Rainwater infiltration is forcing untreated sewage out of pipes

If you have been saying to yourself, “This rain stinks,” over the several days of downpours in North Texas, you may have been more right than you realized.

Many cities in North Texas – Dallas, Fort Worth, Plano, Grand Prairie, Irving, Lancaster and Hurst among them – have seen their sanitary sewer systems overflowing. An infiltration of rainwater has forced feces-infested sewer water up and out of the pipes, bringing toilet paper, soiled diapers and other items along with it.

“It is not 100 percent raw sewage. There is raw sewage in there, I am not going to lie, because it is mingling in the pipes. But it is diluted by the rainwater,” said Mary Gugliuzza of the Fort Worth Water Department. “This would not be happening if it wasn’t for the rain that is taking up the capacity in the sewer system.”

As of Wednesday there have been approximately 41 incidents of sewer lines overflowing throughout the city of Fort Worth over the past week. As a point of comparison, there were approximately 100 sanitary sewer overflows in Fort Worth in all of 2017, Gugliuzza said.

“Ideally we would have zero of these, but that is a real impossible goal to attain,” Gugliuzza said.

In Lancaster, sewer lines have backed up onto people’s private property.

“You can look at the pipe and see the feces coming out,” Rusty Cody, a homeowner said.

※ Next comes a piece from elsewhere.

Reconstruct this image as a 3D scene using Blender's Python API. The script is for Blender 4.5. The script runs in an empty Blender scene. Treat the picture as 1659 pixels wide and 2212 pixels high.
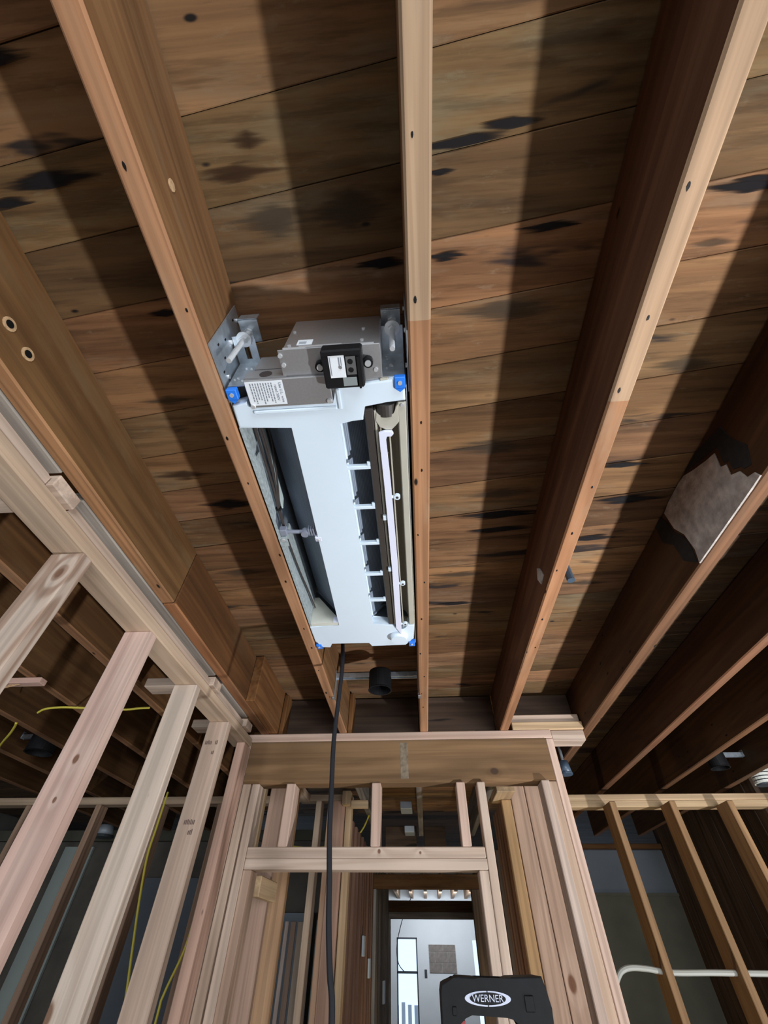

A statement from the city acknowledged the concern:

“Unprecedented rainfall in the North Texas region is entering Lancaster’s wastewater collection system and have caused discharges in low-lying areas within the City. We are monitoring our lines to address the effect of the heavy rainfall on our sewer lines.”

In Plano, the city’s Public Works Department noted that as many as 100,000 gallons of sewage had mixed with storm water as of Tuesday and was constantly spilling into White Rock Creek and will eventually head toward White Rock Lake in Dallas.

The sewage overflows are not expected to impact the quality of drinking water.